- **Instructions for the task**:
Output a verbatim copy of the data, cut off after the line that contains "b.build('brace_clamp', 'chrome', t)".

-- START Given data --

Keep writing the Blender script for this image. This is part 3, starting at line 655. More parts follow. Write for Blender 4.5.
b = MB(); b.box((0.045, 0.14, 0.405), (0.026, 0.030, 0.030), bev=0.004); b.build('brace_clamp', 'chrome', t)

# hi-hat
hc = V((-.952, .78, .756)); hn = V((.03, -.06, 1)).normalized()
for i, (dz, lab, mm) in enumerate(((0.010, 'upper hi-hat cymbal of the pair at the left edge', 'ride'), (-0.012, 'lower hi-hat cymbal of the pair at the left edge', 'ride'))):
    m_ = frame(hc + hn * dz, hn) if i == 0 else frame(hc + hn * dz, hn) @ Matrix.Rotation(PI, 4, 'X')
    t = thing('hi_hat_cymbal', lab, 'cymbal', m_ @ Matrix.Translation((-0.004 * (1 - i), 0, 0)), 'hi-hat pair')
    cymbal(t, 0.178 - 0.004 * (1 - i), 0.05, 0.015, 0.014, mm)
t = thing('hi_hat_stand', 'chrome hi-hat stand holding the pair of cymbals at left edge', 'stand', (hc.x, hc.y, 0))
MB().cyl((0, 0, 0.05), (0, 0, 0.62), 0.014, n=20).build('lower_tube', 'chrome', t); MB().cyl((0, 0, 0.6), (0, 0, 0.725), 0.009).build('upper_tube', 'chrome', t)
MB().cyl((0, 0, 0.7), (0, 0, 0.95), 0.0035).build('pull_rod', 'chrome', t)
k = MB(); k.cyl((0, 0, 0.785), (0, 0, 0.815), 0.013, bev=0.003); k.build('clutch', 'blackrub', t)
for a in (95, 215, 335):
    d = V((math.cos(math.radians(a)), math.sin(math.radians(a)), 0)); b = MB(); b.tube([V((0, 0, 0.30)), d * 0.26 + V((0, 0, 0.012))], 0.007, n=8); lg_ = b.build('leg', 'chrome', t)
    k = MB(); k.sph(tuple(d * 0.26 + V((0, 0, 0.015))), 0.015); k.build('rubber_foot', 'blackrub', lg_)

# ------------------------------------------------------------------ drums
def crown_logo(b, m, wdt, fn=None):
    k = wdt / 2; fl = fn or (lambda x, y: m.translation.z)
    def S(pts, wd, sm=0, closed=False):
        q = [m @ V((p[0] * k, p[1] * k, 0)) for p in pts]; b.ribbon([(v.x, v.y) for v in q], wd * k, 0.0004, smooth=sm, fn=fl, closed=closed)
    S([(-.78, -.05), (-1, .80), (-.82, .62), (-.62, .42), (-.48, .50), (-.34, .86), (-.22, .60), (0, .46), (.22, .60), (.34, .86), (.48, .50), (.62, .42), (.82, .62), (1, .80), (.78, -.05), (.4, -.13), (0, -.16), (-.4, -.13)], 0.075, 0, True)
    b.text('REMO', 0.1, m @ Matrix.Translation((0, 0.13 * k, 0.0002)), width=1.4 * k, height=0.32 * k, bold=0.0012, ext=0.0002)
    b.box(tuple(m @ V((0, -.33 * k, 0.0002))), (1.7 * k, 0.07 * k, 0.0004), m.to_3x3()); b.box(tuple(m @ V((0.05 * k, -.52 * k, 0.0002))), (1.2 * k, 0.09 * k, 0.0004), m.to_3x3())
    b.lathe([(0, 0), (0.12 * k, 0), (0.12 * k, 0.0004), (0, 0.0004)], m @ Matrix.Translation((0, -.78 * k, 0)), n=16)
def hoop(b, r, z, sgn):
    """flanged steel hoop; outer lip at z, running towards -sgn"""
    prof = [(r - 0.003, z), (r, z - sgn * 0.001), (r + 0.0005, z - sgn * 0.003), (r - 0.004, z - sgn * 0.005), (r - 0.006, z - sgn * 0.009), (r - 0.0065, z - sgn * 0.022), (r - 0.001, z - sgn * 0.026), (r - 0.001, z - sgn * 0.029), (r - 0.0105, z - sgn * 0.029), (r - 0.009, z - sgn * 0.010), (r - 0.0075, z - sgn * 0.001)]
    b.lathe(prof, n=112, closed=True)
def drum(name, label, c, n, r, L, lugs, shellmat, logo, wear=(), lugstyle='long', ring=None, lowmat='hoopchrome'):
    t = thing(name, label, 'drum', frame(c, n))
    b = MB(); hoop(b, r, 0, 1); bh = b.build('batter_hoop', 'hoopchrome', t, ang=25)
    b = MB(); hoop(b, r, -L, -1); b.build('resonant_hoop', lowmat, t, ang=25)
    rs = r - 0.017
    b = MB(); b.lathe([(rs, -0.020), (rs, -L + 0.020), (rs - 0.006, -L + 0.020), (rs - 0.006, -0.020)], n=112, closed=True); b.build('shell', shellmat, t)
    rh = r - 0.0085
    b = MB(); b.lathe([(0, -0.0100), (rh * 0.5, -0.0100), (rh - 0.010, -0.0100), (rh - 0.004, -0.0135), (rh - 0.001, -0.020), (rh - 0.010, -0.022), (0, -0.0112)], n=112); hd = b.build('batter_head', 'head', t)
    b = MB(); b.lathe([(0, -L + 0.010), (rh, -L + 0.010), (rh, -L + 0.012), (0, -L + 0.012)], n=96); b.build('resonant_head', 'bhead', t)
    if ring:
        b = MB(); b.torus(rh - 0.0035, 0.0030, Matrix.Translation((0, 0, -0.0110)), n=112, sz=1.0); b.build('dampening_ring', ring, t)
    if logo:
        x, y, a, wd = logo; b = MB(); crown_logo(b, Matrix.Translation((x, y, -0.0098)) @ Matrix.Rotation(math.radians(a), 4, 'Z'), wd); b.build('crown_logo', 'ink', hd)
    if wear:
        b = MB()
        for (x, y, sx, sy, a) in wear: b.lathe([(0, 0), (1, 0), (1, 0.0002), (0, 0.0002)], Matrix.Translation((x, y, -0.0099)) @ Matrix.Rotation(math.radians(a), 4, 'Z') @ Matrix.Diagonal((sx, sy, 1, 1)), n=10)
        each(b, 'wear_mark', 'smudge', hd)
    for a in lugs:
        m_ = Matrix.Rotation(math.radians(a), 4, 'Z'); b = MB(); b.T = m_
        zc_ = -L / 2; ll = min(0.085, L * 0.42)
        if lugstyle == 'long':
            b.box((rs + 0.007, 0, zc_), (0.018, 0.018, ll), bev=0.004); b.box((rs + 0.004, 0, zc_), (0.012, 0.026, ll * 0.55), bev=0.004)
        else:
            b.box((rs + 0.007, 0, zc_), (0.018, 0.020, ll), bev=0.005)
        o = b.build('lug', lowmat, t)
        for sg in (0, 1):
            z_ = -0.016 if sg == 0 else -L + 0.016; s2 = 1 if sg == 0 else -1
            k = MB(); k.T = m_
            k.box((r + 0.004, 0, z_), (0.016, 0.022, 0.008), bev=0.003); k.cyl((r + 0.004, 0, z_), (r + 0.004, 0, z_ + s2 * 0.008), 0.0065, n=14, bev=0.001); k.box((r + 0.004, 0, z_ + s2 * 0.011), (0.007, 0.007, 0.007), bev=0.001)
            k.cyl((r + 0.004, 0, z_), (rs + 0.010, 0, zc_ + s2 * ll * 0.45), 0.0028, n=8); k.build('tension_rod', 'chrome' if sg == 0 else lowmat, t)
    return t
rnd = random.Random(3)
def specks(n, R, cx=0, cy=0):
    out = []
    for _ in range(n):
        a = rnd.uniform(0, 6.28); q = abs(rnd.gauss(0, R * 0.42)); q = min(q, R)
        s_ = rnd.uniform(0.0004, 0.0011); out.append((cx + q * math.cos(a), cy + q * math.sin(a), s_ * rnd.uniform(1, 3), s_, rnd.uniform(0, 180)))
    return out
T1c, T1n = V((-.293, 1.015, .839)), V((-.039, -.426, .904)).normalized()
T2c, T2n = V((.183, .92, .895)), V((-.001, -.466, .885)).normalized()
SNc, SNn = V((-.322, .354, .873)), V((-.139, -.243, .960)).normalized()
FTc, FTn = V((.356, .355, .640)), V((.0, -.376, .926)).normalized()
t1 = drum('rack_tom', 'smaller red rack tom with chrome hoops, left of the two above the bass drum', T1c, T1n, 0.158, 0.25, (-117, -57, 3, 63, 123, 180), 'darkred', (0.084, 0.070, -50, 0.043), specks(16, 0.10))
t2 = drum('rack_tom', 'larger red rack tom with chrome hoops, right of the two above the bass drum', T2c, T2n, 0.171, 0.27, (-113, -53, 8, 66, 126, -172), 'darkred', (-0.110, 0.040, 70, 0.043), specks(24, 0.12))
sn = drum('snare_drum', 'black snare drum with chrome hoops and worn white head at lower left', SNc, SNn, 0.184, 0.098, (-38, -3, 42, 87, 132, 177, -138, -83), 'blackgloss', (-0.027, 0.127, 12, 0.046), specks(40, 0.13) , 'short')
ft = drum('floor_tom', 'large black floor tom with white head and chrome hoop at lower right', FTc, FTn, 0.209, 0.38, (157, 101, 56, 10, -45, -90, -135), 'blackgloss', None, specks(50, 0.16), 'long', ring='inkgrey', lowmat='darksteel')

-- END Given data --

- **Response**:
Keep writing the Blender script for this image. This is part 3, starting at line 655. More parts follow. Write for Blender 4.5.
b = MB(); b.box((0.045, 0.14, 0.405), (0.026, 0.030, 0.030), bev=0.004); b.build('brace_clamp', 'chrome', t)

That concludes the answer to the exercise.